Start

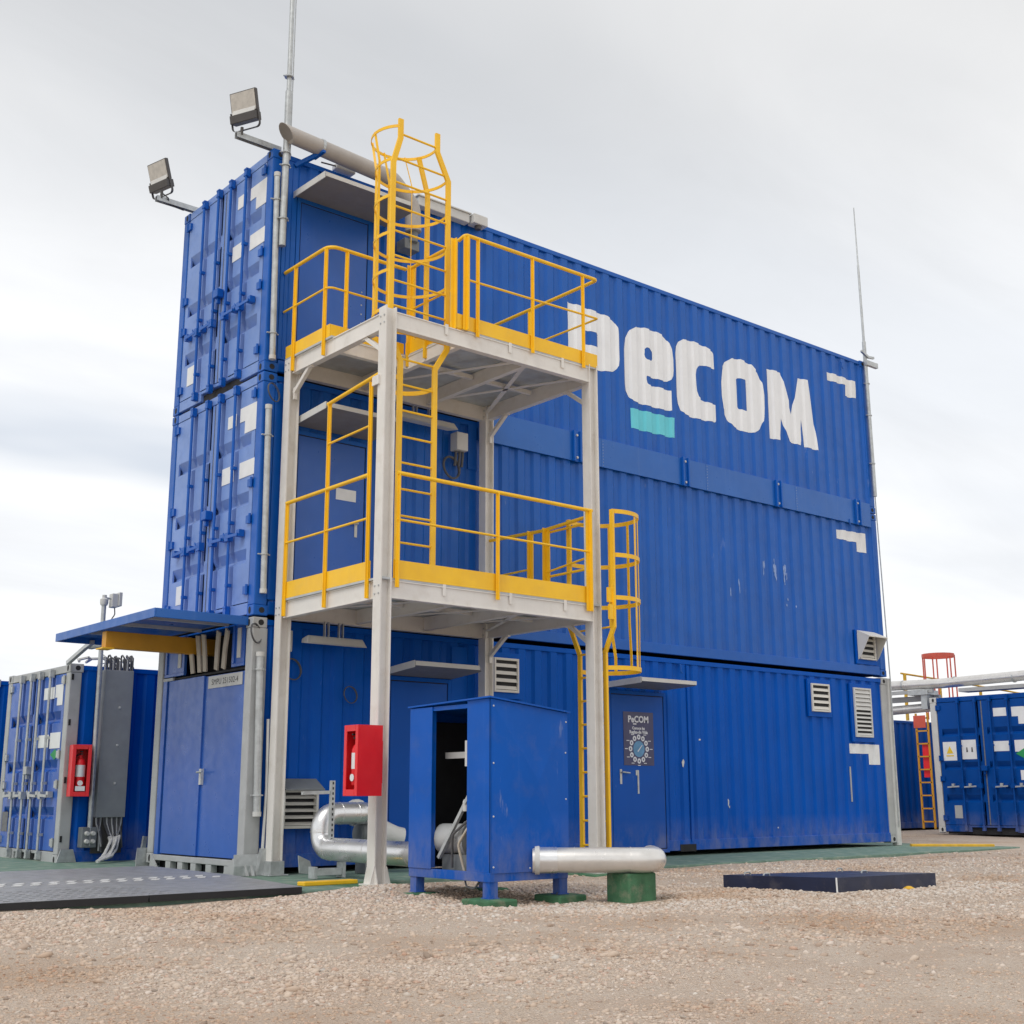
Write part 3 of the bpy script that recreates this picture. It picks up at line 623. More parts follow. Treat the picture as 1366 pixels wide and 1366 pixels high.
d2 = side_door(mid, .48, 1.43, 3.06, 5.0, M['blue_door'])
lever(d2, 1.31, 4.02, -1)
g = MB(); g.box(1.02, 1.30, -.012, -.006, 4.29, 4.43); o = part('door_plate', g, M['sticker'], d2)
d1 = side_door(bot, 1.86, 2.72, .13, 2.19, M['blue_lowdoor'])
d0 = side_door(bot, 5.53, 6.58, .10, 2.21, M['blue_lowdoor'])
lever(d0, 5.70, 1.14, 1)
g = MB(); g.box(6.02, 6.05, -.012, -.006, .85, 1.16); g.box(5.99, 6.05, -.011, -.0055, 1.10, 1.17); part('door_bolt', g, M['galv'], d0)
# flat plate patches next to the doors
for root, q in ((top, (.162, .345, 5.87, 8.44)), (mid, (.162, .425, 3.0, 5.57)), (mid, (3.02, 3.17, 5.0, 5.60)), (bot, (2.775, 3.02, .18, 2.66)), (bot, (5.28, 5.475, .18, 2.3))):
    g = MB(); g.box(q[0], q[1], -.004, .03, q[2], q[3]); part('flat_plate', g, M['blue_low' if root is bot else 'blue'], root, bevel=.004)
for xx in (.215, .275):
    g = MB(); g.box(xx, xx+.012, -.012, -.004, 5.9, 8.4); part('plate_rib', g, M['blue'], top)
# awnings over the doors
def awning(root, x0, x1, zw, depth, dz, label=None):
    t = .028; y1 = -depth; g = MB(); c = .14
    bot_ = [(x0, -.002, zw), (x1, -.002, zw), (x1, y1+c, zw+dz*(1-c/depth)), (x1-c, y1, zw+dz), (x0+c*.3, y1, zw+dz), (x0, y1+c, zw+dz*(1-c/depth))]
    n = len(bot_); g.add(bot_+[(p[0], p[1], p[2]+t) for p in bot_], [tuple(range(n))[::-1], tuple(range(n, 2*n))]+[(i, (i+1) % n, n+(i+1) % n, n+i) for i in range(n)])
    a = part('awning', g, M['awning'], root, label=label)
    g = MB(); g.hexa([(x0-.012, -.002, zw-.03), (x0-.003, -.002, zw-.03), (x0-.003, y1, zw+dz-.03), (x0-.012, y1, zw+dz-.03)], [(x0-.012, -.002, zw+.05), (x0-.003, -.002, zw+.05), (x0-.003, y1, zw+dz+.05), (x0-.012, y1, zw+dz+.05)])
    g.box(x0, x1-c, y1-.008, y1-.001, zw+dz-.01, zw+dz+.042); part('awning_lip', g, M['ltgrey'], a)
awning(top, .30, 1.66, 8.0, .74, -.02)
awning(mid, .40, 1.52, 5.10, .76, .05)
awning(bot, 1.70, 2.78, 2.245, .74, .06)
awning(bot, 5.40, 6.62, 2.30, .74, .03)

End

REQUIRED WORK :: Leave out the pictures. Transcribe only the lines above, from the first through the one that contains "d1 = side_door(bot, 1.86, 2.72, .13, 2.19, M['blue_lowdoor'])".

FULL RESPONSE ::
Write part 3 of the bpy script that recreates this picture. It picks up at line 623. More parts follow. Treat the picture as 1366 pixels wide and 1366 pixels high.
d2 = side_door(mid, .48, 1.43, 3.06, 5.0, M['blue_door'])
lever(d2, 1.31, 4.02, -1)
g = MB(); g.box(1.02, 1.30, -.012, -.006, 4.29, 4.43); o = part('door_plate', g, M['sticker'], d2)
d1 = side_door(bot, 1.86, 2.72, .13, 2.19, M['blue_lowdoor'])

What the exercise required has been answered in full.